Kalai is Yale’s adjunct professor of mathematics and computer science and Noskwith Professor of Mathematics at the Hebrew University of Jerusalem. His research arguments suggest that constructing the quantum codes necessary for quantum computation is not possible, demonstrating that quantum computational superiority in other quantum systems will also be impossible.


He said that ‘noise’ or errors in the process will affect the outcome of the process.  It will be possible to counteract the possibility that a qubit will become corrupted by noise when quantum computing executes an action, he opined.

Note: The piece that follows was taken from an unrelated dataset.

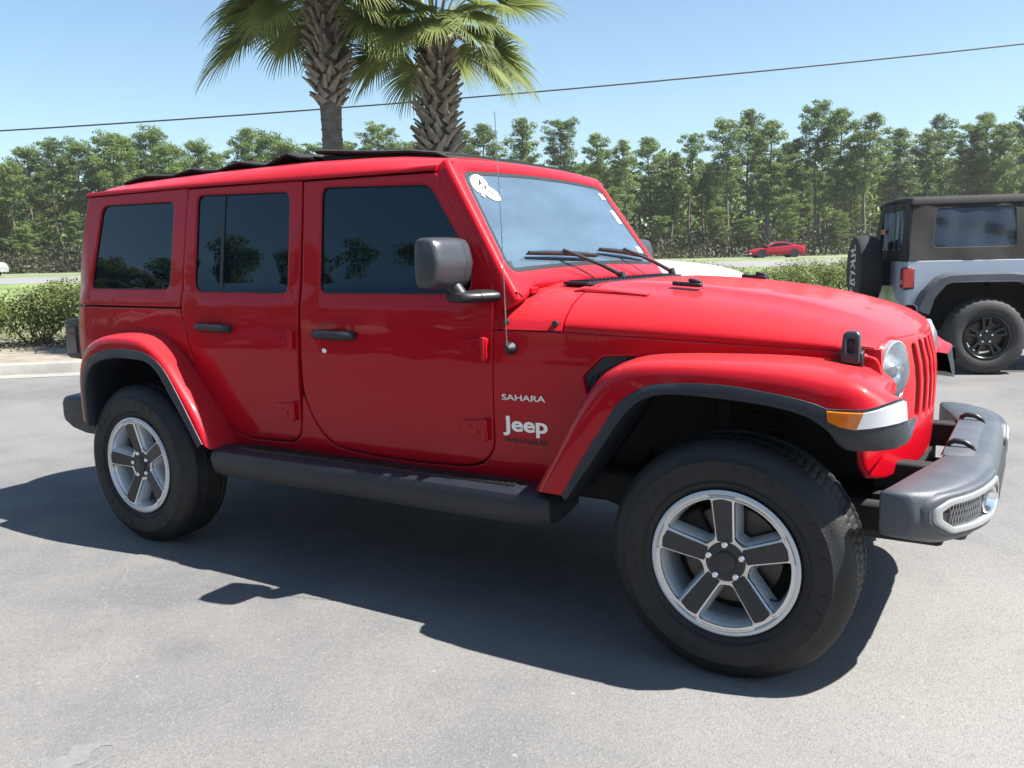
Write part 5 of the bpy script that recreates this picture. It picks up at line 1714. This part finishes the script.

“Understanding quantum systems and potentially even the failure of quantum computers is related to the fascinating mathematics of noise stability and noise sensitivity, and its connections to the theory of computing,” the professor concluded in his presentation. “Exploring this avenue may have important implications to various areas of quantum physics.”


Although Kalai’s research on quantum computing and its obstacles has been somewhat controversial, provoking complaints from mathematicians with opposing views, he remains one of his discipline’s much-decorated academics. Most recently, Kalai won the 2012 Rothschild Prize in Mathematics, in addition to winning the Pólya Prize, Erdos Prize and Fulkerson Prize earlier in his academic trajectory.


The mathematician’s enthusiasm for ICM shone through as he concluded his plenary.  He praised Brazilian mathematics on display throughout the nine-day event as “excellent, passionate and diverse” and said he hopes to be around to see solutions to quantum computing’s noise problems at future ICM meetings.